In the evening we went to see a show, Vai Te Mihi, which was pretty cool. The dancing was incredible! And the outfits!

Last full day on the island, took a hike to Orongo, which is like… a crater. And an old villiage. It’s really cool, and very different from other parts of the island. A long walk uphill in the heat though! We left early to try and get there before it got too hot, which was definitely a good decision! Then we went on a boat for scuba-diving. I don’t scuba-dive, and it was too choppy really, but I like being on boats on the ocean so that was cool. For dinner we went to the fanciest hotel, and ate at the restaurant,
Kaloa Pasta Bistro Hotel Hangaroa. The food was pretty amazing, and the internet was so fast – which was pretty great after 5 days of very little internet!

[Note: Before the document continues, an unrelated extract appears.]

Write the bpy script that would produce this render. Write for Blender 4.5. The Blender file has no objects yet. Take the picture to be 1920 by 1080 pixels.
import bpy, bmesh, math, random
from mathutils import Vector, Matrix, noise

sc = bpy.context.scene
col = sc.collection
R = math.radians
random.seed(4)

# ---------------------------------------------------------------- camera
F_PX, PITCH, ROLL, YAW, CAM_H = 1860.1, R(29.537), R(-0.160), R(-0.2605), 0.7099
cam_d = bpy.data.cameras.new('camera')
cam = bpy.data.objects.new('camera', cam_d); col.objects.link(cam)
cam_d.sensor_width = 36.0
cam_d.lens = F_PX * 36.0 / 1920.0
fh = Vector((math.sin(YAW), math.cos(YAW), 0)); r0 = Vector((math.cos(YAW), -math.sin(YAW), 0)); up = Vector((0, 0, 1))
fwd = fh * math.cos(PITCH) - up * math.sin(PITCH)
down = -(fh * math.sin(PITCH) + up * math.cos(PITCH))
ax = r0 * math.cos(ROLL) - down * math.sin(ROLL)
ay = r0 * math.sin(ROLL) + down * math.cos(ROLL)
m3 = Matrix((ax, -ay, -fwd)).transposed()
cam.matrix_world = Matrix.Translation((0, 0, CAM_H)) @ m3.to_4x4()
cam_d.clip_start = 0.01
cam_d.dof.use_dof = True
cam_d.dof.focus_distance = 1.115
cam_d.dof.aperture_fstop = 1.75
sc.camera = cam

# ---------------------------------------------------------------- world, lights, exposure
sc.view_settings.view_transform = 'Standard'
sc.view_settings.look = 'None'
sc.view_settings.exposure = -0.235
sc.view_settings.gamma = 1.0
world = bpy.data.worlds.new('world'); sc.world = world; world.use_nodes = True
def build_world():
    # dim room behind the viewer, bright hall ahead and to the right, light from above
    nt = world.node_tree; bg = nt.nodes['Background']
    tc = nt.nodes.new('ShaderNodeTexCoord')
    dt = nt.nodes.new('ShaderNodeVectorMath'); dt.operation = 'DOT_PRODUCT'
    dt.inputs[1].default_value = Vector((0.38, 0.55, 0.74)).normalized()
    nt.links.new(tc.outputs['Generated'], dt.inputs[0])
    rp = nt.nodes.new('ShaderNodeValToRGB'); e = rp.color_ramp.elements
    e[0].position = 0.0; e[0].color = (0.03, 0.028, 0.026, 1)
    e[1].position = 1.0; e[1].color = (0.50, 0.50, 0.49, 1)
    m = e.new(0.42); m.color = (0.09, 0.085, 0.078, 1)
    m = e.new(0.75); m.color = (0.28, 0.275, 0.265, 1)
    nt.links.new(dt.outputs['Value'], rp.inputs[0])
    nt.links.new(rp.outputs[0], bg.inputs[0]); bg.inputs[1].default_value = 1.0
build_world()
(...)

Last day, I mailed a vast quantity of postcards (turns out if you offer to send postcards from Easter Island, everyone wants one), and had lunch at Pea Bar (food was OK, but no virgin pina colada – sadness), before flying back to Santiago.

I was so sad to leave Easter Island, but I think that amount of time was right. I would love to go back one day. But it did help me realize that I am probably not cut out to live on a pacific island… time for a new goal, a new dream.